Darren Harrety moved from the British colony of Punta Gorda in Belize, Central America, to England with his mother on a Belize passport when he was six months old. They were granted indefinite leave to stay in the UK.

But his world came crashing down in 2010 when he was told he could no longer work when the Home Office could not find proof of his arrival in the country and his mother’s passport had been lost.

The 36-year-old said he has fought to remain in the UK and has been unsuccessful with previous applications after spending thousands of pounds.

However, the father-of-six, from Nelson, said he has now applied for citizenship through the Windrush scheme.

Mr Harrety said this was the third type of citizen application he had sent off and he expects an answer in six months.

The Windrush scheme was launched this year to help Commonwealth nationals who settled in the UK before 1973 gain citizenship.

It processes citizenship applications for adults and the children of the Windrush generation who joined their parents before they turned 18.

He said: “I’m desperate for good news.

“I have lived here since I was six months old, I am British and I feel British.

“I went to school here, college and worked here all my life.
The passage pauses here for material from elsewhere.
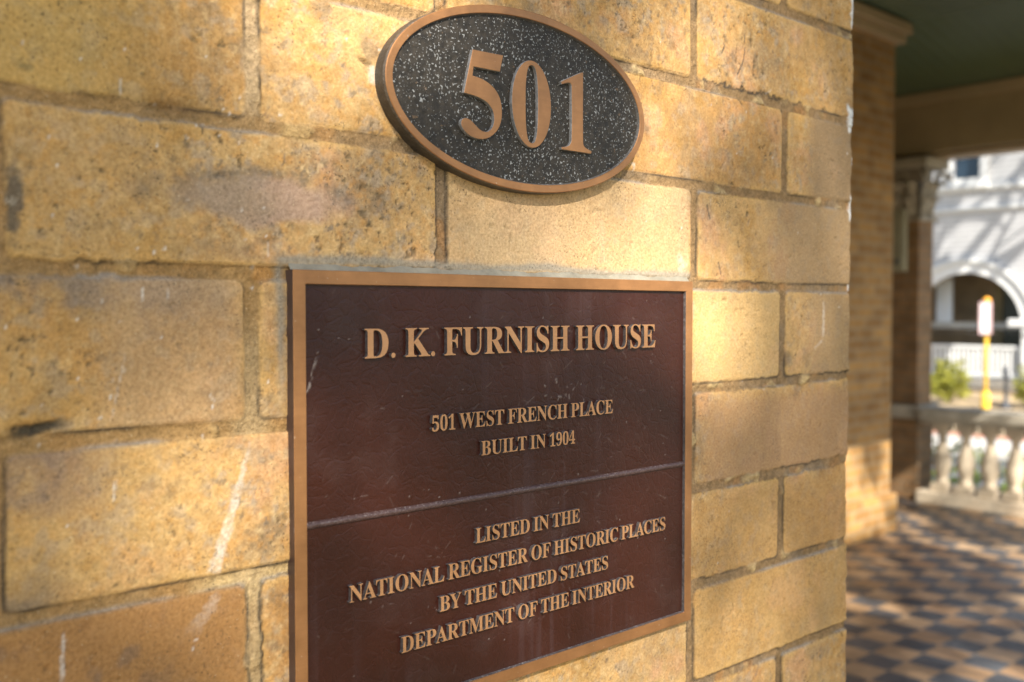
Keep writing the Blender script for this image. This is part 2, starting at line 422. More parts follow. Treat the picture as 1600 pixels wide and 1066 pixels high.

“I filled out the paper work, they’ve taken my fingerprints and a photograph.

“If this doesn’t work I don’t know what I would do.”

Darren never had his own passport or driving licence but using his birth certificate as identification he was able to vote, get married, hold bank accounts, work and even buy his own home aged 20.

Mr Harrety, a former shop fitter, said he wants to be allowed employment again so he can provide for his family.

He said: “My wife Kathryn works very hard but I want to be able to share the load with her.

“A father should be able to provide and I want to, I am able and fit to work.

“It’s going to be a long six months, but I have been fighting this for years. I hope it goes through.”